Yes, I can vent on this topic for hours! Even the very basic concept of terrorism as illegitimate war that is the sole realm of the Nation State got pushed aside, so that it was treated as merely criminal. So lovely to not call horrific attacks using military means a 'crime'... it can be a crime but it is a War Crime in the international arena, at least to all Nations that signed the Geneva Conventions. But for over two decades it was not *called that*... and ignorance roamed the Earth.This is aided and abetted by a media system that puts forward the notion that there is such a thing as legitimate armed political parties. Well, if you want Fascism I guess that might be true... but hard to see how one can reconcile being *armed* as a political party with *civil* politics. Hard to name any of those 'armed political parties' that have actually secured rights, offered more freedom and laid down their arms once killing their way to power.

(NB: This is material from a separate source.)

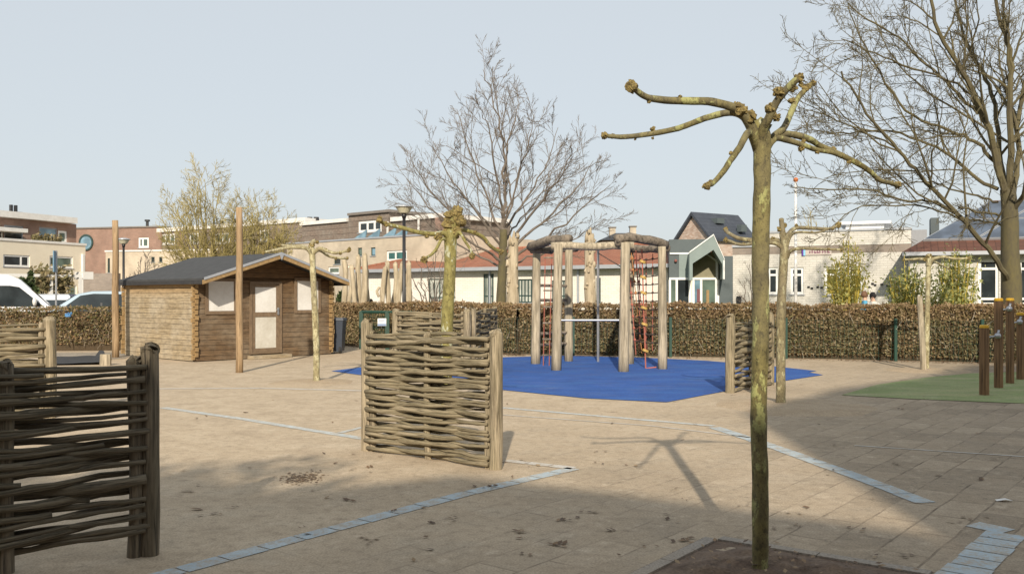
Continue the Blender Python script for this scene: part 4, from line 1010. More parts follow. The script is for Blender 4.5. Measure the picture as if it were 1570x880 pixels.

From all of that once you get down to the brass tacks of what Foreign Policy with Grand Strategy should get you for something like Peace in the Middle East the 'Realists' hem and haw and wave arms around and come to no answer. The Neo-Cons give you many free dumb looks. People like Mr. Barnett pull out the powerpoint slides and show you cores and gaps and then offer nothing via that framework that is flexible and extensible, and is full of needing constabulary forces. The Left just wants to smash up all Nations and install themselves in power and force peace via killing off all those that disagree with them... simple to the point of simplistic. And those that push trade before freedom seem to miss the point that this has failed, continuously, since it was first put into being in WWI by the US. This conception has so skewed thinking that we no longer remember that *freedom* came before *free trade* in the US.

Yes, all of that from being able to see what Strategy is, how it is linked to Tactics, how one can drive the other, but how Strategic outlook is guidance oriented so as to give formulation to solutions and then Tactics. If you can't identify if something is mere trouble to be shot or larger scale problem to be solved, then the basis for doing analysis and understanding interlocking scale-based situations is removed from how one approaches the world.

ajacksonian   ·  April 9, 2007 10:38 AM

Summers' book is rather focused on a nation-state approach, which may not apply to the current situation, or so says LTC Nagl (Eating Soup with a Knife) - it has been years since I read Summers.

I highly recommend Nagl.

andrewdb   ·  April 9, 2007 12:05 PM

I find Summers' text unpersuasive and in many ways misguided, as it applies principles of war that were formulated from Napoleon's time to a war profoundly unlike those of that era.

That doesn't mean he's entirely wrong -- but as useful correctives I'd recommend Andrew Krepinevich's "The Army and Vietnam" and Mark Moyar's recent "Triumph Forsaken." Both have a much better handle on the documentary evidence than does Summers. I respect Summers, his experience, and his work a lot, but I think both "On Strategy" and "On Strategy II" are in the end Procrustean beds.

John E.   ·  April 9, 2007 02:24 PM

Benjamin I. Higginbotham, "On Deceiving Terrorists," a master's thesis from the Naval Postgraduate School, Dec., 2001. It is available online.